Courtesy BTHL

This post is part of a monthly series that explores the historical applications of building materials and systems through resources from the Building Technology Heritage Library (BTHL), an online collection of AEC catalogs, brochures, trade publications, and more. The BTHL is a project of the Association for Preservation Technology, an international building preservation organization. Read more about the archive here.

Founded by Richard Sears and Alvah Roebuck in 1886, Sears, Roebuck & Co. earned its 20th century designation as the “world’s largest store” primarily through its catalog sales. In addition to its exhaustive general catalogs, Sears also published kit-home catalogs—which were distributed beginning in 1908—that led to the sale of more than 70,000 residences in 30 years.

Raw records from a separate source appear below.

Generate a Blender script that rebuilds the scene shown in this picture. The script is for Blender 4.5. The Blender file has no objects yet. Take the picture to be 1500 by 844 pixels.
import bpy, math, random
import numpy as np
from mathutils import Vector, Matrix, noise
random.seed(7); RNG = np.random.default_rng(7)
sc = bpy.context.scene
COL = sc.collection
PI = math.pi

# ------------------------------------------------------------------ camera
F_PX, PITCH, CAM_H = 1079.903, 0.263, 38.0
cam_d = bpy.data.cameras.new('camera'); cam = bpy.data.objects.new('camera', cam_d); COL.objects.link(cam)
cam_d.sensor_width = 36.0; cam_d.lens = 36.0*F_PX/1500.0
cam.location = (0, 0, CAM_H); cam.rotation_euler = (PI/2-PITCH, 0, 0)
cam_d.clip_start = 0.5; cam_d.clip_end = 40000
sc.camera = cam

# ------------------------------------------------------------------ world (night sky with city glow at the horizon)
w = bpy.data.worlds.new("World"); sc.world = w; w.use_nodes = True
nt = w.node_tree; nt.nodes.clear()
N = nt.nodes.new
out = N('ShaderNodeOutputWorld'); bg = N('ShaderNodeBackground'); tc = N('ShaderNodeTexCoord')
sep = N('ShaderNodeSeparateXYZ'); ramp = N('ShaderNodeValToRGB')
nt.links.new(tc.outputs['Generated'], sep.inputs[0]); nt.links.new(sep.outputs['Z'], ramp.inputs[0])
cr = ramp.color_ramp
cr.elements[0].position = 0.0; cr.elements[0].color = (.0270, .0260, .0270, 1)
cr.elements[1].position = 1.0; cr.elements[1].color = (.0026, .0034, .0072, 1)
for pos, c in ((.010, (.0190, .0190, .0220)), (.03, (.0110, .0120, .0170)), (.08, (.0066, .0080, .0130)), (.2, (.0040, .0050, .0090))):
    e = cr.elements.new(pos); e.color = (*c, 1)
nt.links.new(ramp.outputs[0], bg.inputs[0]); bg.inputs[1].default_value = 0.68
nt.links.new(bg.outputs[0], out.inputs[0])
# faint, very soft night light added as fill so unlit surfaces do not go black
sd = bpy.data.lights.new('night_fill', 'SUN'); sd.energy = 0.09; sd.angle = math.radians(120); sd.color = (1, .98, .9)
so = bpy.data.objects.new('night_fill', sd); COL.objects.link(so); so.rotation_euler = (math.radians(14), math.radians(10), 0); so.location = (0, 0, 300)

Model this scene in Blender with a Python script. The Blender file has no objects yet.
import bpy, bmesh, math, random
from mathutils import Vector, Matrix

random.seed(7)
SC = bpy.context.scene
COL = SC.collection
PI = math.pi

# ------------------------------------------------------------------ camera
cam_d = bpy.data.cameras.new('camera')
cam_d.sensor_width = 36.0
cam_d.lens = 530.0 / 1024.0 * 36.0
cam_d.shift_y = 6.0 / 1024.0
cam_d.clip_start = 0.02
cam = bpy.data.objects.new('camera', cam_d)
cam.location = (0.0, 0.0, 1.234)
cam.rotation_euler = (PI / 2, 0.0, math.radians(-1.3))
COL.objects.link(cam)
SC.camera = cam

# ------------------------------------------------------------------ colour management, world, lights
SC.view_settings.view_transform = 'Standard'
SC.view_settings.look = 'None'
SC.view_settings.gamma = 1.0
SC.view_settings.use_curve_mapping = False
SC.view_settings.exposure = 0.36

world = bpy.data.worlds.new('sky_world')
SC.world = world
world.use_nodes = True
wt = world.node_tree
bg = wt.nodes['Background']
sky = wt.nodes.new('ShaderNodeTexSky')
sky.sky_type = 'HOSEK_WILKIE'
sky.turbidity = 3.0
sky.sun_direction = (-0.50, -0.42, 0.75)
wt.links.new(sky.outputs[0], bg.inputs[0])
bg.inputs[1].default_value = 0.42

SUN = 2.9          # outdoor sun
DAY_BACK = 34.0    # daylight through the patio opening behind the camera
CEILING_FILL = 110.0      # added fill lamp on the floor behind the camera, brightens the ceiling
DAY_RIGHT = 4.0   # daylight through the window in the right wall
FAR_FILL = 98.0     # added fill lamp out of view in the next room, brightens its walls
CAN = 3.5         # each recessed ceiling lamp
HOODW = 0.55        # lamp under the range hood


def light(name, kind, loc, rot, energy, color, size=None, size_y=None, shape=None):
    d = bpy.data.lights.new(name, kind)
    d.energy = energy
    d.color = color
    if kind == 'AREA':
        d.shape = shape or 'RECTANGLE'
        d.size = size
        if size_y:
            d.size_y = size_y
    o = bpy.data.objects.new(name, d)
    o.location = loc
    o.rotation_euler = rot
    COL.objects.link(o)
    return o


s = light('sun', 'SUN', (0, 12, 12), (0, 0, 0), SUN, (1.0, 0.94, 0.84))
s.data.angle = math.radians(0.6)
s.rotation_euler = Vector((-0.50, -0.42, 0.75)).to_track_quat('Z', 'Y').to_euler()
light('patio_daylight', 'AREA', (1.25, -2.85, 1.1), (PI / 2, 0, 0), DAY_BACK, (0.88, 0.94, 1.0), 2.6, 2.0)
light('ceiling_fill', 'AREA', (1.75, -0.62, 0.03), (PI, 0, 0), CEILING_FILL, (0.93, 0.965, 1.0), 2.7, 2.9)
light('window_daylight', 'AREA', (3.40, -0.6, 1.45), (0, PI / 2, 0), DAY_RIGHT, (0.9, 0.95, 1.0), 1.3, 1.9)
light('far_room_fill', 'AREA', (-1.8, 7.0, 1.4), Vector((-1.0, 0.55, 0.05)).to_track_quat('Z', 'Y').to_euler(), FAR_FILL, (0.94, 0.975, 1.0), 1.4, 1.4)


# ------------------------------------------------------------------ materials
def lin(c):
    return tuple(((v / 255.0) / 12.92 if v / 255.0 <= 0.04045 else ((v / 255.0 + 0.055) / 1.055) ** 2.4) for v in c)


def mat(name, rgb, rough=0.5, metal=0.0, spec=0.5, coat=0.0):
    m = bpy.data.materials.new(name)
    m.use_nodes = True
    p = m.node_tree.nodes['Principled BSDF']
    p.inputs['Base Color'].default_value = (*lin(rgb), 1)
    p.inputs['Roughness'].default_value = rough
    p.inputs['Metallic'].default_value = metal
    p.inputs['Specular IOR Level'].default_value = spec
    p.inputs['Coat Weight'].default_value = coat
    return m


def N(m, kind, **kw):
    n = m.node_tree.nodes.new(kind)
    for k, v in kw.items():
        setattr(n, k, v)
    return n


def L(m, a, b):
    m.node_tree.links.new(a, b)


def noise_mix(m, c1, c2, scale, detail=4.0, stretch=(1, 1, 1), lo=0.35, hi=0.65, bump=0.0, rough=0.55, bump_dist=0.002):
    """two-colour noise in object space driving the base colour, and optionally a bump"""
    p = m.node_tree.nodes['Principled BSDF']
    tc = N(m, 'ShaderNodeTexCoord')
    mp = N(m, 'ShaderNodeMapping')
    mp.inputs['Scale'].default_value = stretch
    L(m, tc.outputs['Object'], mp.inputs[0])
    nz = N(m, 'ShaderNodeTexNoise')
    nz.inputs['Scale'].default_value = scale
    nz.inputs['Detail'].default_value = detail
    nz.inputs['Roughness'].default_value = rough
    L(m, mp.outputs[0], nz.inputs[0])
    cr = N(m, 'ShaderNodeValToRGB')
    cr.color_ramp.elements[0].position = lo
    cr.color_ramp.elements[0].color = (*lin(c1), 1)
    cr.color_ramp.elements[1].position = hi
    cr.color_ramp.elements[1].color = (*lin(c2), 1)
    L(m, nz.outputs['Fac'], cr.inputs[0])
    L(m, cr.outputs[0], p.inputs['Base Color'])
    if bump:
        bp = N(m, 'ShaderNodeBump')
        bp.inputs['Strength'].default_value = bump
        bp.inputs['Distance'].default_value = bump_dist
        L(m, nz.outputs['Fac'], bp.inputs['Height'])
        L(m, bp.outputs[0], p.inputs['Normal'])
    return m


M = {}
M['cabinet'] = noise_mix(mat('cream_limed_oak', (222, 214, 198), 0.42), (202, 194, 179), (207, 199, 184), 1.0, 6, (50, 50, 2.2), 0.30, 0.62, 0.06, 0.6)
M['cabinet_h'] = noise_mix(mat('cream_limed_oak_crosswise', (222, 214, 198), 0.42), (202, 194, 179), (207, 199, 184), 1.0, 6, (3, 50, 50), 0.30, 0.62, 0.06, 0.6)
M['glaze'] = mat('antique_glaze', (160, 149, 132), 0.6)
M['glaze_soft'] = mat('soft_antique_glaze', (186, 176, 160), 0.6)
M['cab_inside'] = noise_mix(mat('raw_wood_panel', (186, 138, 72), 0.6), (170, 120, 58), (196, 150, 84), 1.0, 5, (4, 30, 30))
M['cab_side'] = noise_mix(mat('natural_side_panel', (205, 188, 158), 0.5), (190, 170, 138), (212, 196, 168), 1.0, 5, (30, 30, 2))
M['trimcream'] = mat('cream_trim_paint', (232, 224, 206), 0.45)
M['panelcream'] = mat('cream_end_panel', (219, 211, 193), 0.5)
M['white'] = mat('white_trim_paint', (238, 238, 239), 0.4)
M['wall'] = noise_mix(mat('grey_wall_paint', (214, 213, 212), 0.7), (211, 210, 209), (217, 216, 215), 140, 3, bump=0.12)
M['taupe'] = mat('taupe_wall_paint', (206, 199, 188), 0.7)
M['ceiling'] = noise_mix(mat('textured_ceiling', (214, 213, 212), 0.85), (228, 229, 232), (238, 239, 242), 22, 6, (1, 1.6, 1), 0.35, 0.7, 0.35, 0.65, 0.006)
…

Available in more than 370 styles as well as custom options, each kit contained most of the materials required to construct a wood-framed residence, with the exception of heavy masonry or concrete materials, which could be obtained locally. Once a house was in place, homeowners could then turn to Sears’ how-to books on painting, electrical wiring, and plumbing for maintenance needs.

With nearly 100 Sears building products catalogs, the BTHL chronicles both the evolution of residential design and the history of the mail-order-turned-department store corporation.

Honor Build Modern Homes, Chicago, 1918
Prices for house plans range from $400 to more than $5,000 in this catalog, which also advertises a three-room residence that could be constructed in eight hours. Potential buyers can peruse floor plans, furnished room images, and exterior photos or sketches of the different styles.

Ready Made Buildings, Chicago, 1920
This catalog advertises multiple uses for single- and muti-room structures, including as cabins, photography studios, schoolhouses, as well as garages and chicken houses.

Modern Farm Buildings Already Cut and Fitted: Barn Equipment, Chicago, 1928
Sears marketed heavily to rural Americans, who still comprised half of the U.S. population in the early 20th century. This catalog proclaims these barns are “built like a skyscraper!” due to precutting and fitting manufacturing techniques for the components.

Homes of Today, Chicago, 1932
What is the best way to determine floor plan options? Potential buyers in the 20th century could simply fill out and mail a tear-out form from the back of this catalog—specifying architectural preferences, payment plans, and the appropriate garage size.

Modern Homes, Chicago, 1936
Readers are invited to learn about Sears’ kit home-making factories in this catalog, which states: “the buzzing of giant electric machines; the screech of electric spider-like lumber carriers with four ton loads winding their way through the plant around millions of feet of stored lumber; the whistle of electric cranes as they raise an entire load of lumber from storage shed to waiting automobile trucks…. That, briefly tells the story of our factory activities."

How to Paint, Chicago, 1939
Sears also sold various how-to manuals for the homeowner. The “How to Paint” series was published updated regularly over a 30-year period from 1910 to 1940. This edition covers everything from appropriate brushes to the number of coats, to refinishing furniture and household items.

House Wiring Made Easy, Chicago, 1939
The expansion of electrical service to rural America was a major federal government initiative of the 1930s. This Sears guide to housewiring contained practical advice for rural homeowners.

How to Do Your Own Color Planning with Sears Harmony House Coordinated Colors, Chicago, 1959
Sears even offered a catalog that pre-coordinated colors for homeowners to ensure that various furnishings matched using its proprietary Harmony House color collection.